● **Raw data**:
** Begin **

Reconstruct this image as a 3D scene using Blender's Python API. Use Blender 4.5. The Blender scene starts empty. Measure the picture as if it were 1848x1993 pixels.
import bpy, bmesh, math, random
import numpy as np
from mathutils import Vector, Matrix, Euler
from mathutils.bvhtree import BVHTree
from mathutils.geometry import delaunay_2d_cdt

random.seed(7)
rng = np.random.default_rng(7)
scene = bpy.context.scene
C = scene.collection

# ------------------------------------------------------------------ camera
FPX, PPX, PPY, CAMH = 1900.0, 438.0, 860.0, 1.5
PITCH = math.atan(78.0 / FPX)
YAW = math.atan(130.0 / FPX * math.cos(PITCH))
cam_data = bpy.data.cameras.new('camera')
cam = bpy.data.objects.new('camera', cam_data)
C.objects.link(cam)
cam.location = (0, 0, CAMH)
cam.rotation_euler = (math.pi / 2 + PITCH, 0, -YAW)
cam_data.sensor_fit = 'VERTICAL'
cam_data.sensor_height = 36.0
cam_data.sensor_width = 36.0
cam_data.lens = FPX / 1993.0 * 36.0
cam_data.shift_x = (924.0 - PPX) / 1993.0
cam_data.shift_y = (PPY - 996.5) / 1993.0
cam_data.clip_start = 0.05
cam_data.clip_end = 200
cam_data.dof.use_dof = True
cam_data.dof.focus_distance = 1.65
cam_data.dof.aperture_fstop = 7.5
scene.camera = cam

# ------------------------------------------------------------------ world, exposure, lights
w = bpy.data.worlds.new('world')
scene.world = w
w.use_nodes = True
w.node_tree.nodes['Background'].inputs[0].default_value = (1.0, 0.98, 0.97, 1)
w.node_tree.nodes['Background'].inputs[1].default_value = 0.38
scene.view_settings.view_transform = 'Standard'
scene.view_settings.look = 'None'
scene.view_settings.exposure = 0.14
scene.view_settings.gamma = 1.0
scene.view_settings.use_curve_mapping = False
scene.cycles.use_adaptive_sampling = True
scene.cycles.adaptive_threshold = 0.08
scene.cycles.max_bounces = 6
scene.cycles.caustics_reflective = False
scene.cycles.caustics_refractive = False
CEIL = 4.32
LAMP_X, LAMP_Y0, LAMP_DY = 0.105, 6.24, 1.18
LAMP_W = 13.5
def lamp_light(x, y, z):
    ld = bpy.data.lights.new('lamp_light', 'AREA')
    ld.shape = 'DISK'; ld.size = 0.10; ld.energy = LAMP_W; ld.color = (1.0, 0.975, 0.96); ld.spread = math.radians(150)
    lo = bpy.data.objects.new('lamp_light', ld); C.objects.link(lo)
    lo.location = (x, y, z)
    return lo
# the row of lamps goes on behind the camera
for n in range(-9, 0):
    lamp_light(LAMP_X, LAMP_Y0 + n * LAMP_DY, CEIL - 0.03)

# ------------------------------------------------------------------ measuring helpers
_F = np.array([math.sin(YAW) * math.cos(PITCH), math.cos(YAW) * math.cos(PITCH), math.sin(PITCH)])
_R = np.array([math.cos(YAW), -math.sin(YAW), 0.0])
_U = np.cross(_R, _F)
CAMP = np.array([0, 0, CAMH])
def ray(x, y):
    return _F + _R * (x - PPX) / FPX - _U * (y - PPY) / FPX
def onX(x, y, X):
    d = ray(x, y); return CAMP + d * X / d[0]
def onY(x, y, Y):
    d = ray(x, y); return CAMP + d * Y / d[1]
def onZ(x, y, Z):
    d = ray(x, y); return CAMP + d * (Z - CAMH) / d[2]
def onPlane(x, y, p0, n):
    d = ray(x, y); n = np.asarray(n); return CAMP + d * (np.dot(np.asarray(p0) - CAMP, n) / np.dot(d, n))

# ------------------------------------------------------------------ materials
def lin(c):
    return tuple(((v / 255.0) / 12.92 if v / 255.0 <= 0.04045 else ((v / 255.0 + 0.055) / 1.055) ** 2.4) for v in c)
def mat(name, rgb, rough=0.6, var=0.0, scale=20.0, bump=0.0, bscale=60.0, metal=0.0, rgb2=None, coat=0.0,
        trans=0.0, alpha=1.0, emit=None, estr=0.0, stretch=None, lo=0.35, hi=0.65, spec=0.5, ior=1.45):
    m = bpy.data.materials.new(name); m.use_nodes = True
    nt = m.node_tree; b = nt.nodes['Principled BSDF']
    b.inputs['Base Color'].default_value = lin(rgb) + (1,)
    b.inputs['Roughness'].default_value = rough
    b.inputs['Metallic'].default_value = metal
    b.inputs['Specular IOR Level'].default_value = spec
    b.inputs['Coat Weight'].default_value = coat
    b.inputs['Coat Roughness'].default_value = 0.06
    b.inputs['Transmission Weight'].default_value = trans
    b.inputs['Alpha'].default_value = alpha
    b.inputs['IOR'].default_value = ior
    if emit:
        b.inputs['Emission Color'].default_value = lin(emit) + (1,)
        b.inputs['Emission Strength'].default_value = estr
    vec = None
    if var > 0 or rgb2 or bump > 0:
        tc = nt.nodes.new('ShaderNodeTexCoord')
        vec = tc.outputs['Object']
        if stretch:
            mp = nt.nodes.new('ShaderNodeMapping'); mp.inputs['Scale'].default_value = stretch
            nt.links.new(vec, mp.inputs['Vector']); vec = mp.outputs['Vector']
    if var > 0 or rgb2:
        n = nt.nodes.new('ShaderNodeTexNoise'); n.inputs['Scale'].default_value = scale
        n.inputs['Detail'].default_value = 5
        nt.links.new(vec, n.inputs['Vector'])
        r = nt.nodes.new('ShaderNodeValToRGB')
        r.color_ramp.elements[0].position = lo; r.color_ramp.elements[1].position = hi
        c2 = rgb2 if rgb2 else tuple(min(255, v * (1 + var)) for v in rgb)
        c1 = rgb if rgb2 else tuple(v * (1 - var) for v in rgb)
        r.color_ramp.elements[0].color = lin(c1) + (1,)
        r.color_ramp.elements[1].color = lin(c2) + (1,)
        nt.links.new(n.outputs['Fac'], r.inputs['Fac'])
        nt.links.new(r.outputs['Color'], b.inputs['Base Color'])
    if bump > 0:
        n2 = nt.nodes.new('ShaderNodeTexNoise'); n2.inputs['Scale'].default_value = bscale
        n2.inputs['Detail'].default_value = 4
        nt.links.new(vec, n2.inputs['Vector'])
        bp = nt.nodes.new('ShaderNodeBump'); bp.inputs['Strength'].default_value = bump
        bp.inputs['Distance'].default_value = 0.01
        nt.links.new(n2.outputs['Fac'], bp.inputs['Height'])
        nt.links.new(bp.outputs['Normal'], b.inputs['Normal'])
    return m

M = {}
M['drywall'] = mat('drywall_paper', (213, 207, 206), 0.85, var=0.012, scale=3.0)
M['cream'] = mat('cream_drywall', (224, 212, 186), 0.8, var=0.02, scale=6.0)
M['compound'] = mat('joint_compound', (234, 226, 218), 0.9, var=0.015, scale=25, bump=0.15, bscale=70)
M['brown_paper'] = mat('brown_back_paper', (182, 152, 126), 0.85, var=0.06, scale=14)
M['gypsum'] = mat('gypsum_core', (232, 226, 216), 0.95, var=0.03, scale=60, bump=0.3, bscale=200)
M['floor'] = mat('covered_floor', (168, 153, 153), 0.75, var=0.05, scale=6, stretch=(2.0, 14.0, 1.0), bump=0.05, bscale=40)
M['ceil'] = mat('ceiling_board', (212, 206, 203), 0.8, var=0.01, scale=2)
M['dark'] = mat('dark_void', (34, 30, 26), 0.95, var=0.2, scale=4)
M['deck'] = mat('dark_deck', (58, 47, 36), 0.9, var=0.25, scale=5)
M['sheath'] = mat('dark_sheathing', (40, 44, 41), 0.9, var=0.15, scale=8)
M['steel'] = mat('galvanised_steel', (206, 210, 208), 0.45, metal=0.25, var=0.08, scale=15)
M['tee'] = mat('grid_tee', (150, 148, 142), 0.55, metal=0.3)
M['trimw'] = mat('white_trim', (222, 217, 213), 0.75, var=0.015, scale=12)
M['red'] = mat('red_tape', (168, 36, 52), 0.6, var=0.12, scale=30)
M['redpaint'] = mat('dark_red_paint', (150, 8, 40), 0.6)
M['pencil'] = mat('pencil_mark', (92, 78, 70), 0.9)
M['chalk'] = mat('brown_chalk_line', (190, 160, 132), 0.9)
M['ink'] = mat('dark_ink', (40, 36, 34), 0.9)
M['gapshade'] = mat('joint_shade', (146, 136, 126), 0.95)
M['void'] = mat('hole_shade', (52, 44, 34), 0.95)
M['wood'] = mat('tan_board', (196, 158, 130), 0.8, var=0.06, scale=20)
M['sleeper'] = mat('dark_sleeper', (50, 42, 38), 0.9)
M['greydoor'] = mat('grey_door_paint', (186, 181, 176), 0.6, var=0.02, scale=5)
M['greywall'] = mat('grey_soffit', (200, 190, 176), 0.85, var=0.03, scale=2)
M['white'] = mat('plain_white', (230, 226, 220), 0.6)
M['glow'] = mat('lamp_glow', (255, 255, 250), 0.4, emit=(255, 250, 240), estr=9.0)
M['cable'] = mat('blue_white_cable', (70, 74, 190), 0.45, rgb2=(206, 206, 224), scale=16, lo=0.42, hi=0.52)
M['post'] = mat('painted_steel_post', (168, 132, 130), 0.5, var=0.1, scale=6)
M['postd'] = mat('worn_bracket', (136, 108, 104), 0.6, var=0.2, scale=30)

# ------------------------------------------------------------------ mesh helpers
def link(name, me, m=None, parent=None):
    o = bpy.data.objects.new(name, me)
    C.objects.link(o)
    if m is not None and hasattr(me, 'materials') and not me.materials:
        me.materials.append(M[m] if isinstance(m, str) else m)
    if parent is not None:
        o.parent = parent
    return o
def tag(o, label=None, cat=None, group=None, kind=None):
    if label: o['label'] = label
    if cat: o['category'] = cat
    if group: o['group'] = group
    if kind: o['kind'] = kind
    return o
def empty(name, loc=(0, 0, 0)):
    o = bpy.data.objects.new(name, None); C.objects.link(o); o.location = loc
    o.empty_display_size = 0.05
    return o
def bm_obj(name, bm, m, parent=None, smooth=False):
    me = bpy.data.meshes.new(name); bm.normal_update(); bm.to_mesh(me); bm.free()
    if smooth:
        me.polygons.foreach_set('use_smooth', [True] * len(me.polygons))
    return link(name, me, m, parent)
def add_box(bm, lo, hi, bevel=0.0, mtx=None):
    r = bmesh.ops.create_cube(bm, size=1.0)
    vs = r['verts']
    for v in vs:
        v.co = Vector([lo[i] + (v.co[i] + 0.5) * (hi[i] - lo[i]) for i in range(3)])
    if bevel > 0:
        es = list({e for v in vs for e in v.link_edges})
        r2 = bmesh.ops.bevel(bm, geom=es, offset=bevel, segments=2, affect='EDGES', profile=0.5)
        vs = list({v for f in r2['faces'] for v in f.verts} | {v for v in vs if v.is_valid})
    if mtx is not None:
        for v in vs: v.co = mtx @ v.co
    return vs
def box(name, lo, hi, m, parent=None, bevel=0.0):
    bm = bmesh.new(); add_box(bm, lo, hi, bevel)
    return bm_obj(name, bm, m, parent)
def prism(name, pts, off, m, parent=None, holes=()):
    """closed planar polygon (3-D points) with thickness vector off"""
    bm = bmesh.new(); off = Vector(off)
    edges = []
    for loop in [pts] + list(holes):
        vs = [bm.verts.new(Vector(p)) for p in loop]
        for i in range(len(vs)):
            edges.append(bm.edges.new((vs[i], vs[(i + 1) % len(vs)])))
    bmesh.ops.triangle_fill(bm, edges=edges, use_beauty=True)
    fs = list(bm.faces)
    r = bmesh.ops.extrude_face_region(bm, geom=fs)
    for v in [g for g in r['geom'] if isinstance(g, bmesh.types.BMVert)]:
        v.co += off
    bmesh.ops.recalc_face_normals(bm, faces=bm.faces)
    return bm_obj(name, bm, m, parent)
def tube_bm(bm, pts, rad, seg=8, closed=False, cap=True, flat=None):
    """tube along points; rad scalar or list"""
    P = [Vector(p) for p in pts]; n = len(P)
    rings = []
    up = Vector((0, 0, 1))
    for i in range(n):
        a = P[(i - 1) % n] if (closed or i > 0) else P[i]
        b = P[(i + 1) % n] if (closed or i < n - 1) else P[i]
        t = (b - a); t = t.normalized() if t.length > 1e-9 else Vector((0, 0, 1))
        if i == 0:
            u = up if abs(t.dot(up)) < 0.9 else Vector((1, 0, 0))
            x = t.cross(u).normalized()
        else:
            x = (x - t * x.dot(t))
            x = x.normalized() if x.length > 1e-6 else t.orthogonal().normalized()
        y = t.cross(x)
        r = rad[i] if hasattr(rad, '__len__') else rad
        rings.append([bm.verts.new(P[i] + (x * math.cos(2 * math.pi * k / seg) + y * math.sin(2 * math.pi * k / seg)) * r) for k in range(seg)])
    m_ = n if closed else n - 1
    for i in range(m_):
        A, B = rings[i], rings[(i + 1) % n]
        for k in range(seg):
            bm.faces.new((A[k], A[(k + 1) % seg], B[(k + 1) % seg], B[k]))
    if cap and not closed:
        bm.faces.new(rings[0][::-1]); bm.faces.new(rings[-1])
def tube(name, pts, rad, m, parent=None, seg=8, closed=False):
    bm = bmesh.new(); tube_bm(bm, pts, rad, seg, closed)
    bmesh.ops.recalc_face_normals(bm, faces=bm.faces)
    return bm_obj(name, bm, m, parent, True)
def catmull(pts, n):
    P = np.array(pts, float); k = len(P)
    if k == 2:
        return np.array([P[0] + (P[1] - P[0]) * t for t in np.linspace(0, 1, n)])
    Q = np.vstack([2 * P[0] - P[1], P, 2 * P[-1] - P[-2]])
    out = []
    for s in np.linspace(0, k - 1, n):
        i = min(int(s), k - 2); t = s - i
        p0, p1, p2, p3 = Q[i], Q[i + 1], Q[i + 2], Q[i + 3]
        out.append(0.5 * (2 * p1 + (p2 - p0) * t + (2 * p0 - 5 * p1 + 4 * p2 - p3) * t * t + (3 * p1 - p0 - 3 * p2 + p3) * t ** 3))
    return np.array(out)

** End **

● **Exercise instructions**: Using the data above, restate word for word the lines from its opening line through the line that contains "C = scene.collection", and no more.

● **Reply**:
Reconstruct this image as a 3D scene using Blender's Python API. Use Blender 4.5. The Blender scene starts empty. Measure the picture as if it were 1848x1993 pixels.
import bpy, bmesh, math, random
import numpy as np
from mathutils import Vector, Matrix, Euler
from mathutils.bvhtree import BVHTree
from mathutils.geometry import delaunay_2d_cdt

random.seed(7)
rng = np.random.default_rng(7)
scene = bpy.context.scene
C = scene.collection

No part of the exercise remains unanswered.